> **Listing**:
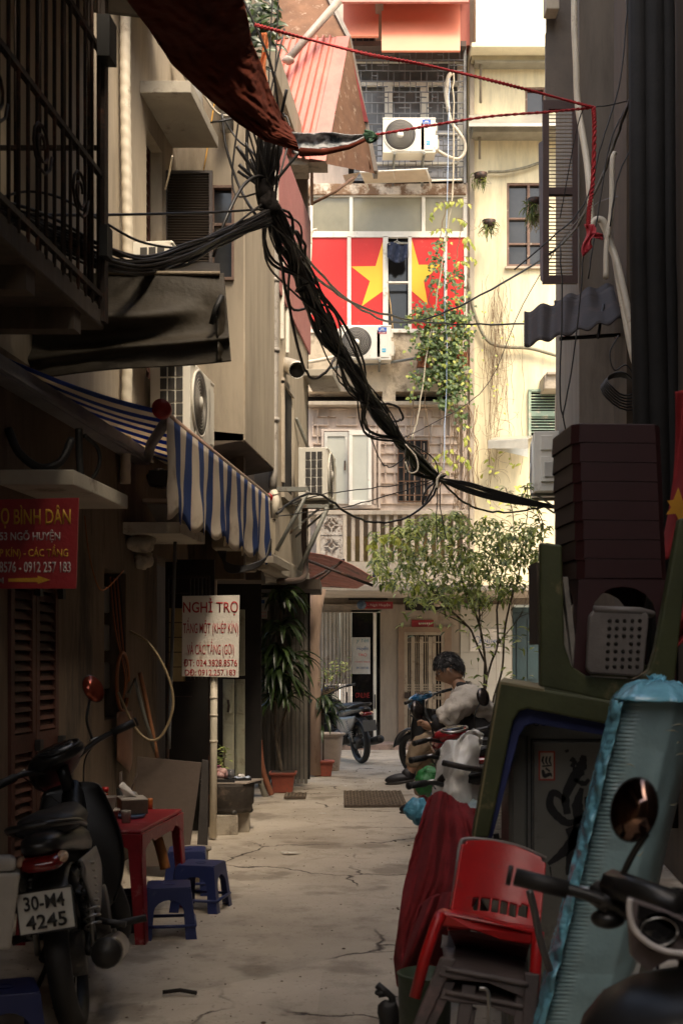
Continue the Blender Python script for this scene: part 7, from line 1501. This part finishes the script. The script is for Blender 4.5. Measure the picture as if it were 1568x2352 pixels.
# second small red pot with shrub + big cream pot
Yd = 14.7; c = Vector(((741-CX)*Yd/F, Yd, 0))
t = thing('potted_shrub', 'small leafy shrub in a low square red pot before the cream pot', 'potted plant', c)
part('pot', RP, lambda m: (sqpot(m, c, .10, .125, .17), sqpot(m, c+Vector((0,0,.16)), .14, .145, .025)), t, bevel=.008)
part('trunk', BARK, lambda m: (m.tube(smoothpts([W(735,1750,Yd),W(732,1690,Yd),W(738,1640,Yd),W(745,1560,Yd)]), .014, 6), m.tube(smoothpts([W(742,1750,Yd),W(742,1680,Yd),W(741,1620,Yd)]), .012, 6)), t)
def f(m):
    for (cx, cy, n, L) in ((738,1600,16,.36),(745,1640,16,.34),(755,1620,12,.3),(740,1665,10,.28)):
        for k in range(n): strap(m, W(cx,cy,Yd), rr.uniform(0,6.283), L*rr.uniform(.7,1.15), rr.uniform(.2,1.5), .024)
part('leaves', LFD, f, t)
m = MB()
for k in range(170):
    a = rr.random(); m.leaf(W(728+70*a+rr.gauss(0,8), 1560-30*a+rr.gauss(0,14), Yd+rr.gauss(0,.08)), (rr.uniform(-1,1),-.4,rr.uniform(-.5,.6)), (0,-.4,1), .045, .022)
for k in range(6): m.tube(smoothpts([W(742,1600,Yd),W(745+k*8,1570,Yd),W(745+k*10,1545-k*3,Yd)]), .004, 4, mi=1)
m.build('small_leaves', [LF1, DRYS], t)
Yd = 15.4; c = Vector(((758-CX)*Yd/F, Yd, 0))
t = thing('flower_pot', 'big tapered cream flower pot with a wide rim near the back motorbike', 'pot', c)
part('pot', M('cream_glazed_pot', (.50,.40,.32), .5, var=.2, scale=4, dirt=((.2,.13,.1), .2, 5)), lambda m: m.lathe([(0,0),(.115,0),(.12,.02),(.15,.30),(.165,.42),(.16,.43),(.195,.455),(.195,.475),(.16,.475),(.14,.40),(0,.40)], Matrix.Translation(c), 28), t)
t = thing('potted_herb', 'small green herb standing between the sign post and the folding doors', 'plant', W(515,1780,10.7))
m = MB()
for k in range(60): 
    y = rr.uniform(1715,1785); m.leaf(W(514+rr.gauss(0,9), y, 10.7+rr.gauss(0,.05)), (rr.uniform(-1,1),-.4,rr.uniform(-.3,.7)), (0,-.4,1), .05, .022)
m.tube(smoothpts([W(512,1800,10.7),W(514,1760,10.7),W(516,1720,10.7)]), .005, 4, mi=1); m.build('foliage', [LF1, DRYS], t)
# ribbed hoses at the dracaena
for pts, r_, mt, lb in (([(588,1560),(590,1680),(590,1750),(597,1790),(610,1832)],.032,M('grey_ribbed_hose', (.20,.18,.14), .7),'grey ribbed hose running down the wall beside the dracaena'),([(596,1700),(600,1750),(610,1790),(624,1826)],.03,M('orange_ribbed_hose', (.28,.10,.05), .7),'orange ribbed hose bending onto the ground beside the red pot')):
    P = smoothpts([W(x,y,12.5) for x, y in pts],20); m = MB(); m.tube(P, [r_*(1+.13*(1 if i % 2 else -1)) for i in range(len(P))], 10); tag(m.build('ribbed_hose', mt), lb, 'hose')
# ================================================================ THE SEATED MAN
YM = 9.2
SKIN = M('skin', (.42,.24,.15), .5, var=.1, scale=8, bump=.02); HAIRM = M('greying_black_hair', (.030,.027,.025), .6, var=.9, scale=35, bump=.6)
JK = M('beige_grey_jacket', (.50,.45,.38), .85, var=.12, scale=10, bump=.3); JD = M('black_jacket_cloth', (.025,.022,.022), .85, bump=.2); TR = M('khaki_trousers', (.30,.22,.14), .9, var=.15, scale=12, bump=.3); SHO = M('black_shoe', (.018,.016,.018), .5)
t = thing('person', 'man with short greying hair in a beige and black jacket looking at a phone', 'person', W(1085,1730,YM))
def skin(name, mat, chains, parent, sub=1, sm=True):
    """one skinned body: chains of (px, py, dY, radius); chains share their first joint with an earlier one when equal"""
    pts, rad, ed, idx = [], [], [], {}
    for ch_ in chains:
        prev = None
        for q in ch_:
            key = tuple(q[:3])
            if key not in idx: idx[key] = len(pts); pts.append(W(q[0], q[1], YM+q[2])-ORG[parent.name]); rad.append(q[3])
            if prev is not None and prev != idx[key]: ed.append((prev, idx[key]))
            prev = idx[key]
    me = bpy.data.meshes.new(name); me.from_pydata([tuple(p) for p in pts], ed, []); o = bpy.data.objects.new(name, me); COL.objects.link(o); o.parent = parent; ORG[o.name] = ORG[parent.name]
    me.materials.append(mat); mod = o.modifiers.new('skin', 'SKIN'); mod.use_smooth_shade = True
    me.skin_vertices.new() if not me.skin_vertices else None
    for i, v in enumerate(me.skin_vertices[0].data): v.radius = (rad[i], rad[i]); v.use_root = (i == 0)
    if sub: q = o.modifiers.new('sub', 'SUBSURF'); q.levels = sub; q.render_levels = sub
    return o
fing = []
for k in range(5): fing.append([(978,1662,-.05,.026),(968-k*.6,1655+k*2.4,-.06+.012*k,.009),(962-k*.5,1656+k*2.2,-.06+.014*k,.008),(957+k*.4,1659+k*2.0,-.055+.013*k,.0075)])
bodyc = [[(1090,1690,.1,.10),(1100,1650,.1,.09),(1086,1612,.1,.08),(1066,1592,.1,.06),(1052,1574,.1,.055),(1040,1552,.1,.056)],
 [(1066,1592,.1,.06),(1062,1604,-.06,.04),(1040,1640,-.13,.038),(1010,1668,-.14,.038),(990,1666,-.08,.03),(978,1662,-.05,.026)],
 [(1066,1592,.1,.06),(1062,1602,.26,.04),(1036,1640,.31,.036),(1000,1668,.25,.036),(985,1672,.12,.028),(974,1668,.06,.024),(966,1662,.05,.009),(960,1658,.05,.008)],
 [(1090,1690,.1,.10),(1078,1700,.0,.09),(1016,1702,.0,.08),(964,1700,-.02,.06),(952,1734,-.02,.05),(944,1768,-.02,.04),(938,1782,-.02,.034),(912,1792,-.02,.03)],
 [(1090,1690,.1,.10),(1080,1702,.2,.09),(1030,1722,.2,.08),(980,1730,.2,.06),(974,1780,.18,.05),(972,1834,.18,.04),(952,1850,.18,.03)]]+fing
body = skin('body', SKIN, bodyc, t)
tr_ = skin('trousers', TR, [[(1080,1706,.1,.11),(1066,1704,.0,.10),(1016,1702,.0,.095),(964,1700,-.02,.08),(952,1734,-.02,.07),(944,1766,-.02,.062)],[(1080,1706,.1,.11),(1074,1712,.2,.10),(1030,1722,.2,.1),(980,1730,.2,.088),(974,1780,.18,.082),(972,1832,.18,.075)]], t)
jk = skin('jacket', JK, [[(1096,1662,.1,.135),(1098,1636,.1,.15),(1084,1612,.1,.145),(1064,1592,.1,.115),(1052,1576,.1,.075)],[(1084,1612,.1,.145),(1066,1606,-.09,.10),(1042,1632,-.15,.092),(1022,1650,-.15,.088),(1014,1657,-.14,.074)],[(1084,1612,.1,.145),(1064,1606,.28,.09),(1038,1634,.32,.08),(1018,1654,.28,.07)]], t)
skin('jacket_hem', JD, [[(1076,1712,.1,.15),(1078,1690,.1,.185),(1092,1662,.1,.185),(1112,1644,.1,.13)]], t)
skin('sleeve_band', JD, [[(1026,1646,-.15,.094),(1022,1650,-.15,.0935)]], t); skin('sleeve_end', JD, [[(1018,1654,-.15,.078),(1006,1668,-.14,.062),(992,1668,-.09,.048)]], t); skin('sleeve_end', JD, [[(1017,1654,.28,.066),(1003,1668,.24,.055),(990,1672,.14,.042)]], t)
skin('collar', JD, [[(1046,1578,.02,.035),(1056,1574,.02,.036),(1068,1578,.02,.036)],[(1046,1578,.18,.035),(1056,1574,.18,.036),(1068,1578,.18,.036)],[(1068,1578,.02,.036),(1072,1582,.1,.036),(1068,1578,.18,.036)]], t)
tx = bpy.data.textures.new('cloth_folds', 'CLOUDS'); tx.noise_scale = .07; tx.noise_depth = 2
for o_, st_ in ((jk, .065), (tr_, .05)):
    o_.modifiers['sub'].render_levels = 3; q = o_.modifiers.new('folds', 'DISPLACE'); q.texture = tx; q.strength = st_; q.mid_level = .5
tx2 = bpy.data.textures.new('hair_tufts', 'CLOUDS'); tx2.noise_scale = .03
for dy, s_ in ((-.02,-1),(.18,1)):
    x0, y0 = (918,1790) if s_ < 0 else (950,1856)
    part('shoe', SHO, lambda m: (loft(m, []) if False else m.ell(W(x0,y0-2,YM+dy), (.115,.045,.04), 18, 10, Matrix.Rotation(R(-8),4,'Y')), m.ell(W(x0+18,y0-11,YM+dy), (.05,.042,.05), 14, 9)), t)
    part('sole', M('dark_sole', (.04,.035,.03), .7), lambda m: m.ell(W(x0+1,y0+6,YM+dy), (.12,.048,.018), 18, 8, Matrix.Rotation(R(-8),4,'Y')), t)
# head, looking down to the left
HM = Matrix.Translation(W(1031,1536,YM+.1)) @ Matrix.Rotation(R(78),4,'Z') @ Matrix.Rotation(R(-34),4,'X')   # local -Y... face towards +Y local -> world -X
def head_pt(th, ph):
    x = math.sin(th)*math.sin(ph)*.078; y = math.sin(th)*math.cos(ph)*.098; z = math.cos(th)*.118
    f_ = max(0, math.cos(ph))*math.sin(th)
    if z < -.02: y += -.012*abs(z)/.118 if f_ < .3 else .004; x *= 1-.28*(-z-.02)/.1
    if f_ > .3:
        nose = math.exp(-((x/.014)**2))*math.exp(-((z+.018)/.026)**2)*.028+math.exp(-((x/.010)**2))*math.exp(-((z-.01)/.03)**2)*.012
        eye = -math.exp(-(((abs(x)-.030)/.016)**2))*math.exp(-((z-.012)/.014)**2)*.012
        lip = math.exp(-((x/.024)**2))*(math.exp(-((z+.058)/.007)**2)+math.exp(-((z+.073)/.008)**2))*.006; chin = math.exp(-((x/.024)**2))*math.exp(-((z+.103)/.016)**2)*.012
        y += nose+eye+lip+chin
    return (x, y, z)
def f(m):
    n, k = 48, 40; vs = [HM @ Vector(head_pt(math.pi*(j+.01)/(k+.02), 2*math.pi*i/n)) for j in range(k+1) for i in range(n)]
    m.add(vs, [(j*n+i, j*n+(i+1) % n, (j+1)*n+(i+1) % n, (j+1)*n+i) for j in range(k) for i in range(n)], True)
    for sx in (-1, 1): m.ell(HM @ Vector((sx*.079,-.012,-.005)), (.012,.020,.032), 12, 8, Matrix.Rotation(R(90),4,'Z') @ Matrix.Rotation(R(20),4,'X'))
hd = part('head', SKIN, f, t)
def f(m):
    n, k = 44, 26; vs = []
    for j in range(k+1):
        for i in range(n):
            ph = 2*math.pi*i/n; fr_ = (1+math.cos(ph))/2; mx_ = 2.5-1.5*fr_**.7; th = mx_*j/k; s_ = 1.07+.08*noise.noise(Vector((i*.35,j*.5,1)))*(1)
            x, y, z = math.sin(th)*math.sin(ph)*.078, math.sin(th)*math.cos(ph)*.098, math.cos(th)*.118; vs.append(HM @ Vector((x*s_, y*s_-.004, z*s_+.002)))
    m.add(vs, [(j*n+i, j*n+(i+1) % n, (j+1)*n+(i+1) % n, (j+1)*n+i) for j in range(k) for i in range(n)], True)
hr_ = part('hair', HAIRM, f, t, solid=.008); q = hr_.modifiers.new('tufts', 'DISPLACE'); q.texture = tx2; q.strength = .022; q.mid_level = .45
def f(m):
    for k in range(900):
        ph = rr.uniform(-3.14,3.14); fr_ = (1+math.cos(ph))/2; th = rr.random()**.7*(2.55-1.5*fr_**.7); s_ = 1.10
        q = Vector((math.sin(th)*math.sin(ph)*.078*s_, math.sin(th)*math.cos(ph)*.098*s_-.004, math.cos(th)*.118*s_)); n_ = q.normalized()
        dn = Vector((rr.uniform(-.4,.4), .35+rr.uniform(-.3,.3) if fr_ > .5 else -.1, -1)); dn = (dn-n_*dn.dot(n_)).normalized()+n_*rr.uniform(.1,.5)
        m.leaf(HM @ q, HM.to_3x3() @ dn, HM.to_3x3() @ n_, rr.uniform(.02,.045), .006, mi=1 if rr.random() < .22 else 0)
part('hair_tufts', [HAIRM, M('grey_hair', (.22,.21,.20), .5)], f, hr_)
part('glasses', BLACK, lambda m: ([m.tube([HM @ Vector((sx*.030+.021*math.cos(a/14*6.283), .104, .012+.015*math.sin(a/14*6.283))) for a in range(15)], .0018, 4) for sx in (-1,1)], [m.tube([HM @ Vector((sx*.05,.10,.014)), HM @ Vector((sx*.08,.0,.012))], .0018, 4) for sx in (-1,1)], m.tube([HM @ Vector((-.01,.105,.014)), HM @ Vector((.01,.105,.014))], .0018, 4)), t)
for sx in (-1, 1): part('eye', M('eye_white', (.6,.58,.55), .3, bump=0), lambda m: m.ell(HM @ Vector((sx*.030,.078,.010)), (.012,.012,.012), 12, 8), hd)
ph = part('phone', BLACK, lambda m: m.box(W(960,1654,YM-.02), (.012,.075,.15), M4=Matrix.Rotation(R(-58),4,'Y')), None, loc=W(960,1654,YM-.02), bevel=.004)
tag(ph, 'dark smartphone held in the hands of the seated man', 'phone')
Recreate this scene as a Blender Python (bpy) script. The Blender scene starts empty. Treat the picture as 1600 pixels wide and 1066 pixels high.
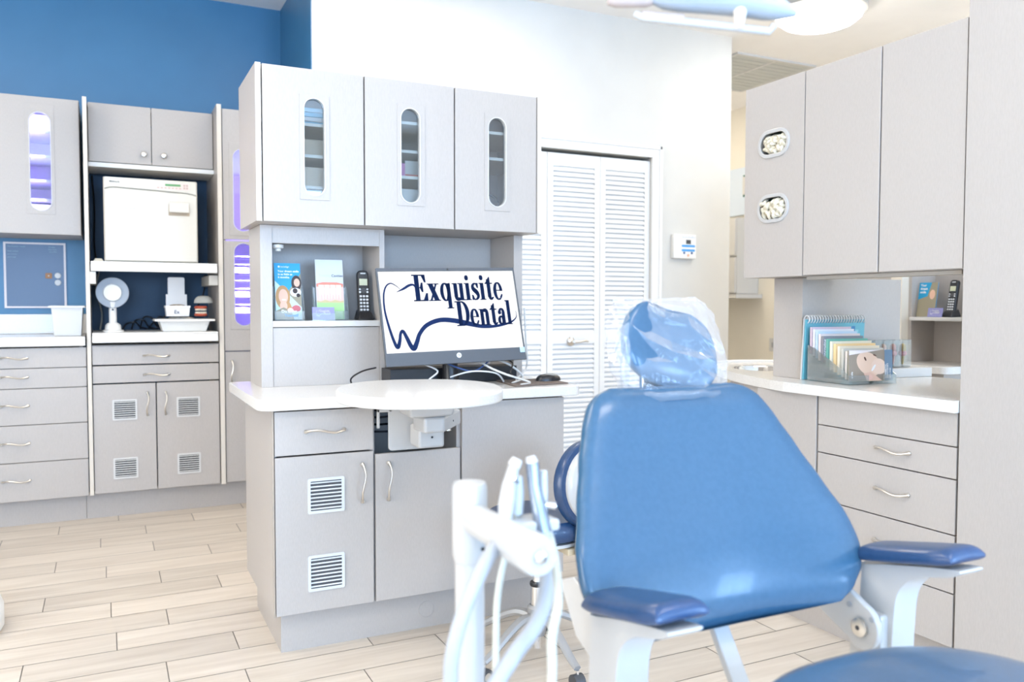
import bpy, bmesh, math, random
from mathutils import Vector, Matrix
random.seed(7)
PI = math.pi
C = bpy.context.scene.collection
SC = bpy.context.scene

# ------------------------------------------------------------------ camera
cam_d = bpy.data.cameras.new('camera'); cam = bpy.data.objects.new('camera', cam_d); C.objects.link(cam)
F_PX = 1297.2
cam_d.sensor_width = 36.0; cam_d.lens = F_PX*36/1600; cam_d.clip_start = .05; cam_d.clip_end = 60
yaw, pitch, roll = .455367, .042807, .001433
fw = Vector((math.sin(yaw)*math.cos(pitch), math.cos(yaw)*math.cos(pitch), -math.sin(pitch)))
rt = Vector((math.cos(yaw), -math.sin(yaw), 0)); up = rt.cross(fw)
rt2 = math.cos(roll)*rt + math.sin(roll)*up; up2 = rt2.cross(fw)
M = Matrix((rt2, up2, -fw)).transposed().to_4x4(); M.translation = Vector((0, 0, 1.25))
cam.matrix_world = M
cam_d.dof.use_dof = True; cam_d.dof.focus_distance = 2.75; cam_d.dof.aperture_fstop = 3.2
SC.camera = cam

# ------------------------------------------------------------------ light and exposure
SC.view_settings.view_transform = 'Standard'; SC.view_settings.look = 'None'
SC.view_settings.gamma = 1.0; SC.view_settings.use_curve_mapping = False
SC.view_settings.exposure = 0.35
SC.cycles.max_bounces = 10; SC.cycles.diffuse_bounces = 5; SC.cycles.glossy_bounces = 5
SC.cycles.transparent_max_bounces = 24; SC.cycles.transmission_bounces = 8
SC.cycles.sample_clamp_indirect = 6.0; SC.cycles.caustics_reflective = False; SC.cycles.caustics_refractive = False
w = bpy.data.worlds.new('world'); SC.world = w; w.use_nodes = True
w.node_tree.nodes['Background'].inputs[0].default_value = (.80, .90, 1, 1)
w.node_tree.nodes['Background'].inputs[1].default_value = 3.0
def area(name, loc, rot, sx, sy, power, col):
    l = bpy.data.lights.new(name, 'AREA'); l.shape = 'RECTANGLE'; l.size = sx; l.size_y = sy
    l.energy = power; l.color = col
    o = bpy.data.objects.new(name, l); C.objects.link(o); o.location = loc; o.rotation_euler = rot
    return o
# lights added outside unseen windows behind and to the left of the camera
WIN_P, SIDE_P, LAMP_E = 165, 65, 10.5
area('window_daylight', (-1.1, -3.12, 1.65), (PI/2, 0, 0), 1.8, 1.9, WIN_P, (.35, .61, 1))
area('window_daylight', (1.5, -3.12, 1.65), (PI/2, 0, 0), 1.8, 1.9, WIN_P, (.35, .61, 1))
area('window_daylight', (4.7, -3.12, 1.65), (PI/2, 0, 0), 1.6, 1.9, WIN_P*.9, (.35, .61, 1))  # added to brighten the divider face through the gap
area('window_daylight', (-3.12, 1.2, 1.65), (PI/2, 0, -PI/2), 2.2, 1.9, SIDE_P, (1, .93, .84))  # warm fill added for the faces turned left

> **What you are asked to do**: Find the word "Blender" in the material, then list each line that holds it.

> **Solution to this problem**:
Continue the Blender Python script for this scene: part 7, from line 1501. This part finishes the script. The script is for Blender 4.5. Measure the picture as if it were 1568x2352 pixels.
Recreate this scene as a Blender Python (bpy) script. The Blender scene starts empty. Treat the picture as 1600 pixels wide and 1066 pixels high.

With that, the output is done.